Perfil 3: O pioneiro
Está ligado ao surgimento de áreas e/ou de organismos novos na Administração Pública, podendo manter, em paralelo, relação com a academia. A formação contínua e uma permanente atualização de competências é a sua principal forma de aprendizagem, ainda que ser pioneiro também lhe permita/implique aprendizagem pela experimentação. O seu papel transformacional prende-se sobretudo com testar, desenvolver e implementar processos e procedimentos novos, mais racionais e otimizados. Dado que áreas e/ou organismos novos funcionam numa lógica de projeto, é comum que à medida que se institucionalizam processos isso crie progressivamente um conjunto de constrangimentos institucionais que acabam por cristalizar essa área ou organismo. Essa perda de liberdade de inovar pode levar à saída deste perfil para o setor privado ou para a academia. Os seus atributos pessoais relacionam-se com uma mentalidade inovadora e adaptabilidade e com a sua integridade e orientação para o serviço público.
Perfil 4: O assessor-cooptado
Foi convidado para cargos de direção ou de assessoria em função do seu trajeto em outras áreas. Pode ser académico, mas não necessariamente. Possui capital político e competências específicas que a administração pública tem dificuldade em atrair através das suas formas tradicionais de recrutamento. A sua visão é essencialmente técnica, mas domina o jogo político. Pode até já ter tido participação partidária. Tem como motivação principal contribuir para melhorar as práticas administrativas, sendo o seu papel transformacional o de desenvolver modelos de gestão mais racionais. Os principais atributos deste perfil estão associados com uma mentalidade inovadora e adaptabilidade.
Perfil 5: O académico-dirigente
É um perfil atípico, podendo até ser subdividido em dois: um trajeto de académico na carreira com grande capital político que é convidado para dirigir um serviço ou um organismo num momento determinante; um trajeto de funcionário público na carreira que é paralelamente um académico e que, pelo seu trabalho e competência, bem como pelos seus contributos académicos para melhorar a prática, tem uma ascensão rápida como dirigente, acabando por sair para fazer carreira na academia, ainda que mantendo relação com a administração. Em comum, ambos são movidos por melhorar a prática e contribuir com conhecimento útil para a governação, partilhando também o reconhecimento político-administrativo do seu trajeto académico. O seu papel transformacional não é tão claro como nos outros perfis, mas devido ao seu trajeto duplo, poderão atuar como intermediadores e tradutores que procuram influenciar a tomada de decisões políticas, reunindo atributos de todas as categorias identificadas.

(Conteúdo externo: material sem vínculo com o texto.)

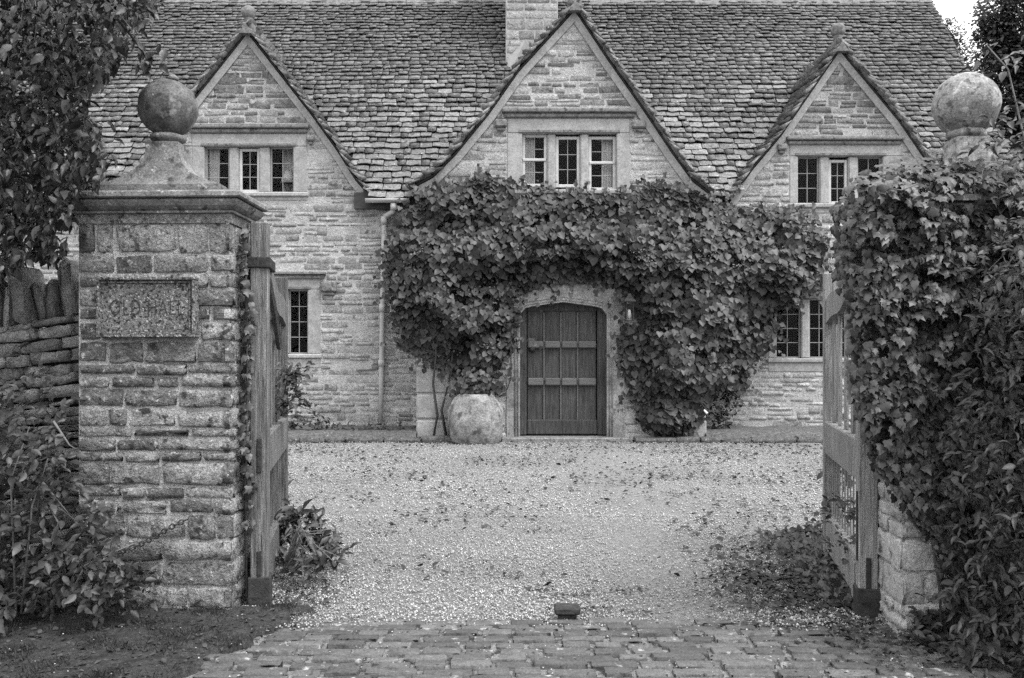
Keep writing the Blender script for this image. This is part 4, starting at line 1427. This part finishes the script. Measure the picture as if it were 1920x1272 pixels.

Perfil 6: O político-académico
Faz ou fez carreira política e académica, tutelando ou ocupando cargos diretamente relacionados com a administração pública. Essa experiência de governação permitiu-lhe conhecer bem as disfuncionalidades que a influência política na administração pode criar. Defendem, por isso, que são necessárias mudanças nesses dois níveis. As necessidades dessas mudanças motivam o seu trabalho académico, com o qual procuram contribuir com conhecimento útil para melhorar a governação. O seu papel passa pela disseminação de um ideal de serviço público, estando os seus atributos principais associados à capacidade de relacionamento e comunicação.